Sunday Streams — (So You Want) Joe McDoakes Comedies…

One of my favorite TCM discoveries of 2018 was a 10-minute short Warner Bros. and Vitaphone production: So You Want to Be a Detective.

Starring George O’Hanlon (who would go on to voice George Jetson), and created by Richard L. Bare, So You Want to Be a Detective is a spoof of Robert Montgomery’s Lady in the Lake — itself an adaptation of Raymond Chandler’s mystery novel of the same name.

The conceit of Lady in the Lake is that the audience plays detective Philip Marlowe, with the entirety of the movie filmed from the first-person point of view. Robert Montgomery plays Marlowe mostly in voice-over (he also directs), and can only be seen by the audience should a mirror happen to be in the shot. The other characters talk directly to the camera.

Adrienne Fromsett (Audrey Totter) address Marlowe (Montgomery) in a scene from Lady in the Lake

Lady in the Lake is an excellent novel but a bore as a movie. It’s a curio at best, one ripe for lampooning, which is precisely the aim of So You Want to Be a Detective, which TCM devilishly programmed after the lackluster movie. Here Joe McDoakes (O’Hanlon) plays Philip Snarlowe, and narrator Art Gilmore plays the never-seen client and ultimate killer.

Shot using the same first-person technique with Gilmore as the camera, So You Want to Be a Detective follows McDoakes/Snarlowe through all the usual private eye twists and turns, beatings, and beautiful ladies.

So You Want to Be a Detective is a hoot. Of all 63 McDoakes shorts produced 1942-1956, it might be the best, but far from an outlier. Other standouts include So You Want to Be a Banker, So You’re Going to Have an Operation, So You Want to Be an Heir, and so on.

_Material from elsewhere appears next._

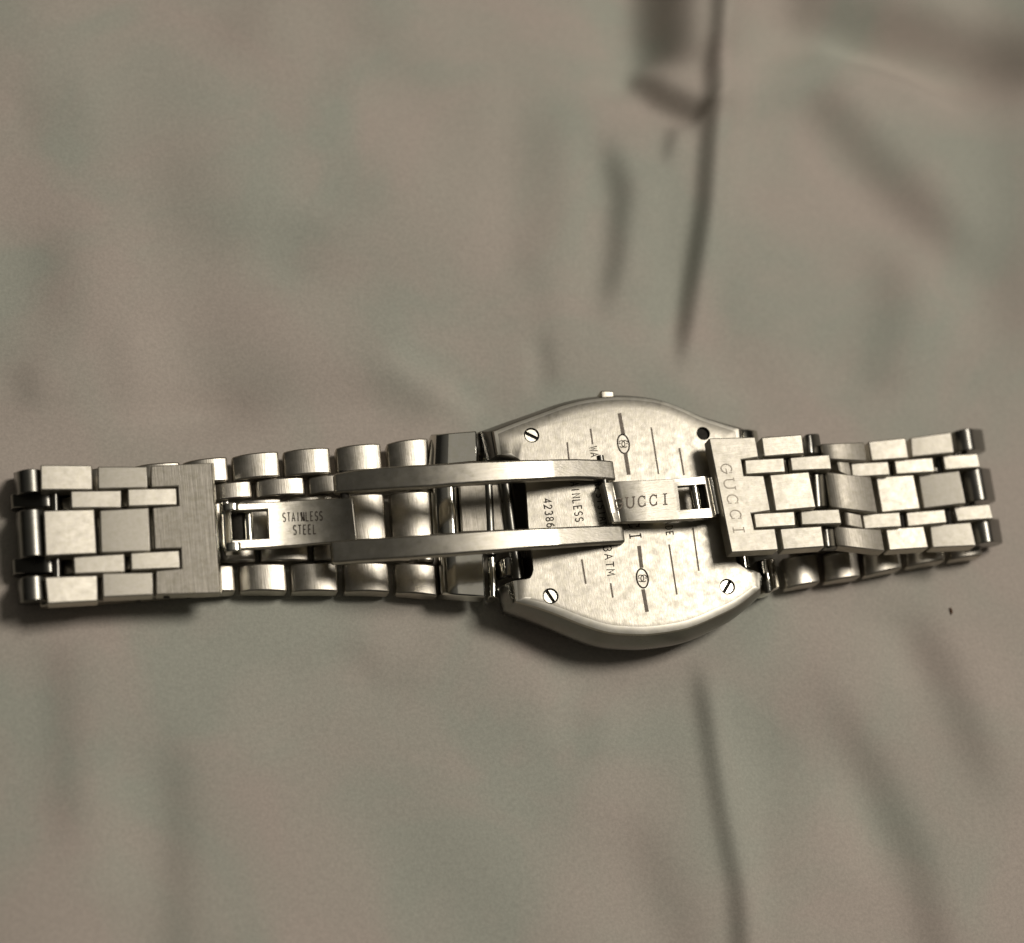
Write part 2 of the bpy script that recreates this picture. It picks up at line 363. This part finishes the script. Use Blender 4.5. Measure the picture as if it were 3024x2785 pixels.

Unfortunately, the 63 McDoakes comedies are not available via streaming (though some have been uploaded to YouTube). TCM occasionally includes them in their line-up, but if you want to catch ’em all, Warner Archive did put out a 6-disc collection of all 63 episodes. The disc can be purchased at WBShop.com or rented through your local library. Lady in the Lake is available to rent at YouTube (should your curiosity get the better of you).